- Neocloud and hyperscaler traffic dropped sharply over winter but rebounded in March, suggesting AI workloads may follow a seasonal business cycle, according to Backblaze
- AI training bursts generate massive, concentrated data flows — "elephant flows" — pushing carriers to rapidly scale up port capacity well beyond historical norms
- Co-packaged optics and 1.6T ports are entering the market as vendors race to meet AI's bursty bandwidth barrage
AI is generating new kinds of internet traffic: sudden, massive spikes that don't fit the predictable growth curves network operators are used to planning around, according to Brent Nowak, Backblaze manager of network engineering.
"We were seeing very bursty, spiky elements in our normal pattern," Nowak said. To better understand network traffic and how it affects Backblaze's infrastructure requirements, the cloud storage provider launched a series of studies. "We needed to figure out where those spikes were coming from and how they impact our business."
The winter freeze and spring rebound
The defining theme of the Q1 2026 Backblaze network stats report, released Tuesday, shows a "winter freeze," Nowak said. Neocloud and hyperscaler traffic combined fell from 36.4% of Backblaze's total volume in Q4 2025 to 25.5% in Q1 2026. CDN traffic rose from about 20% to 32% of total volume, and regional ISP traffic climbed from 21.5% to 27.8%.
Then, in March, AI-related traffic turned upward again.
Why does the traffic slump and then bounce back? One possible explanation is that AI workloads are seasonal, slowing during winter holidays when teams step back from active projects. Another possible explanation is structural — once a large dataset has been ingested, models may be refined for months before a large new data transfer is needed, followed by a sudden surge. Backblaze is uncertain of the cause, or whether the trend is long-term, because it only has two full quarters of data.
What 'elephant flows' mean for carriers
These "elephant flows" are high-volume transfers involving a small number of IP addresses. That's the opposite pattern of traditional CDN traffic where a file fans out to hundreds of destinations.
Why is the traffic bursty? GPU cluster time is scarce and time-limited — a company might get four hours or a single day — and the entire workflow of loading data, running workloads and moving results out must complete before the window closes. "It's very price-driven, where you need to do your work and then your time is over, and then someone else gets time on that GPU cluster," Nowak said.
A single GPU pulling data runs at 8 to 10 gigabits per second. A customer operating 30 or 50 GPUs simultaneously runs those streams in parallel, quickly reaching 100G or 400G aggregate throughput. And the scale of AI training data — Nowak cited datasets of 10 petabytes or more — means the flows are unlike anything traditional network planning models anticipated.

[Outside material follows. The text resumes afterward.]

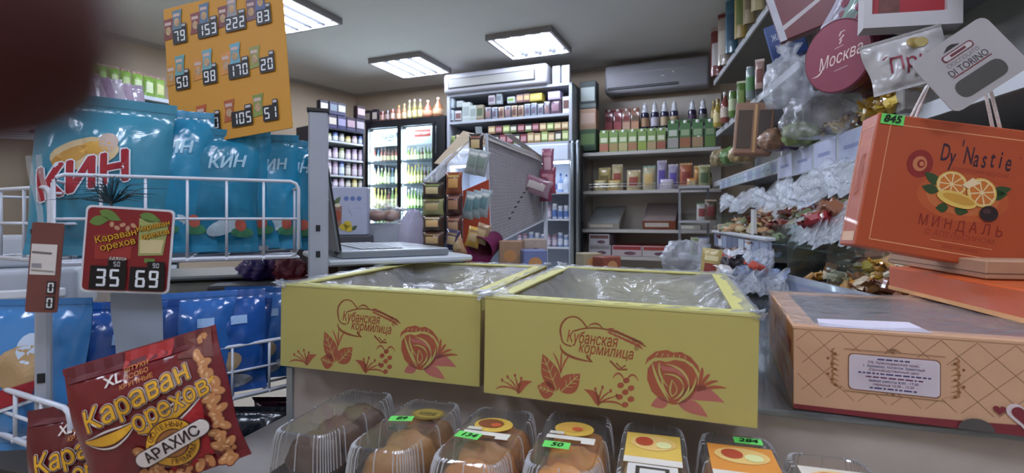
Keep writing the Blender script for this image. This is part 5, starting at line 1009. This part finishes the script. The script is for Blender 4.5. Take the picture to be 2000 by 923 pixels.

The multimodal shift matters here too. While text has historically dominated AI training data, model releases from the major AI labs increasingly expect image, audio and video input.
Where AI traffic concentrates
AI-driven neocloud and hyperscaler traffic is heavily concentrated in the United States, particularly California and Virginia, including the Ashburn and Reston corridor, according to Backblaze data. Globally, notable concentrations appear in the Netherlands via the Amsterdam Internet Exchange, Singapore, Finland, Germany and Canada.
Texas and other emerging data center markets are absent from the top tier, despite a wave of high-profile buildout announcements. Established network paths are still carrying the AI traffic load, Nowak said.
That geographic concentration is driving long-haul fiber investment across the industry. Demand for fiber is putting hyperscalers in competition with telcos. And Zayo is seeing strong demand in its long-haul business, fueled by AI. The shift is so pronounced that the industry's flagship optical conference has effectively transformed from a telecom show into an AI show.
Hardware market shifts gears
Backblaze is transitioning its infrastructure to manage changing demand. The company moved from 100G as its standard external port capacity to 400G, and for its most active AI clients is deploying two or four 400G links to approach terabit-range throughput. "This was something that three or four years ago was not on the horizon for our business," Nowak said.
In the wider market, 800G ports are entering enterprise deployments and 1.6 terabit ports are arriving in available hardware, Nowak said.
A structural shift is also underway at the switch level. Co-packaged optics — where the fiber plugs directly into the switch chassis rather than through a separate pluggable module — are moving toward mainstream adoption, with Arista, Juniper and Cisco all advancing the technology, Nowak said.
The benefits are less heat, greater port density and reduced power per bit. The tradeoff is a larger failure domain — a problem with a co-packaged switch could affect all its ports rather than isolating the failure to a single module. But the industry is moving in that direction regardless, Nowak said.